歴史家の視点から国際情勢・時事問題などについて語るブログ

軍艦島-朝鮮人合宿主の存在

 韓国にかかれば、東洋の”アウシュビッツ”にまで貶められてしまう軍艦島。何れの国にあっても、炭鉱労働が過酷であったことは紛れもない事実なのですが、韓国が描く軍艦島での残虐物語は、事実なのでしょうか。

 慰安婦問題でも指摘されておりますように、この問題は、民間の事業者の存在を抜きにしては語れないようです。日本国内の朝鮮人労働者は、平時にあっては”出稼ぎ”や”移住”であり、”強制”が問題となるのは、国家総動員法が制定された1938年以降となります。本格的な朝鮮半島での徴用の実施は1944年の9月からであり、1938年から徴用までの期間は、募集や官斡旋によって朝鮮人労働者が集められていました。ILO第29号条約では、たとえ”強制労働”であっても、戦時期の国民の義務としての労働は排除しておりますので、この観点からすれば、手段が募集や官斡旋であっても、1938年から1945年までの朝鮮人の労働は、”強制労働”には当たらないことになります。ただし、朝鮮総督府の末端では(韓国人が多数採用されている…)、相当に手荒な集め方が為されており、違法であったとする司法判断も存在はしています(1997年の長崎地裁の判決)。何れにしましても、朝鮮人労働者に対しては、給与等が支給され、厚生省に残されている未払い賃金のリスト、供託金、年金被保険者台帳、強制預金…などは、その証拠でもあります。また、リンチの報告についても、疑問があります。

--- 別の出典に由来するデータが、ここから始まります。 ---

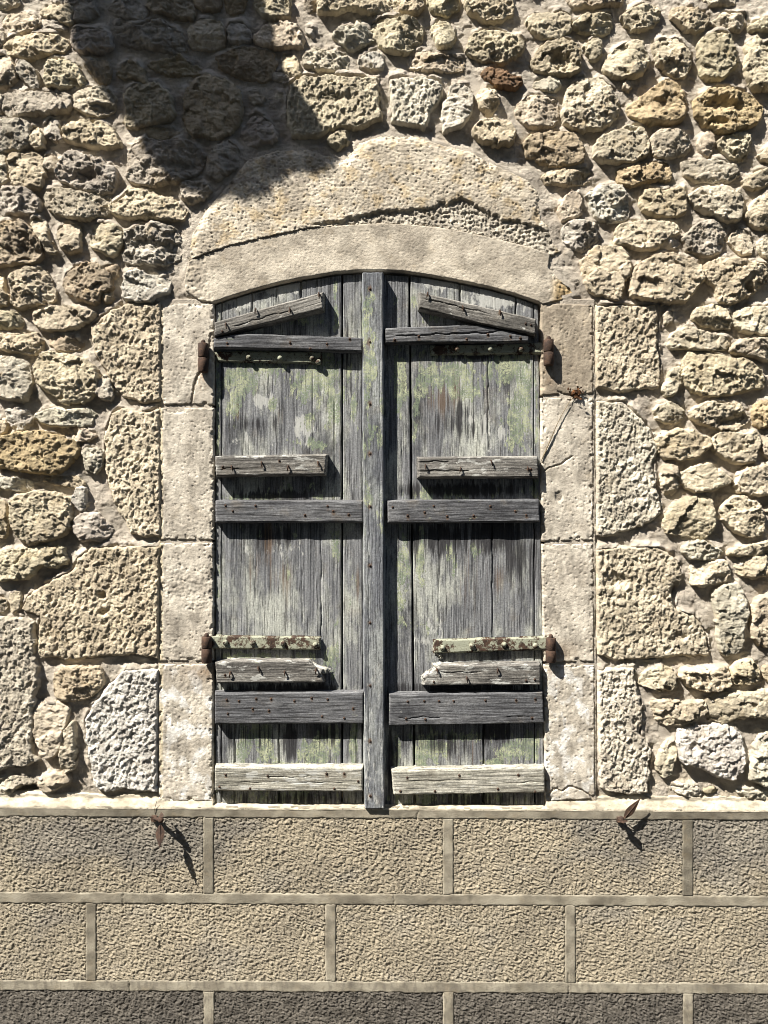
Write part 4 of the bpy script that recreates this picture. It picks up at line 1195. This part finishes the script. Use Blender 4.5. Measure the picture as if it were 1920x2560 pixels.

朝鮮人坑夫の合宿主の大半は、朝鮮人であったからです。ある合宿では、初代の安藤兼造を除いて、李甲襲、巌龍甲、李斗雨の名が見え(また、吉田飯場朝鮮人経営…)、問題となる戦時期にあっては、朝鮮人が合宿主を務めていたのですから、リンチがあったとしますと、朝鮮人内部での事件となります。

 当時の朝日新聞では、朝鮮人労働者は旅館で生活するような厚遇を受けていたとも報じられておりますので、全ての朝鮮人労働者が悲惨な境遇にあったとも思えません。事実の掘り起こしと検証はこれからの作業ともなりますが、朝鮮人合宿主の存在からしましても、当時の韓国人に責任が全くなかったとは言えないのではないかと思うのです。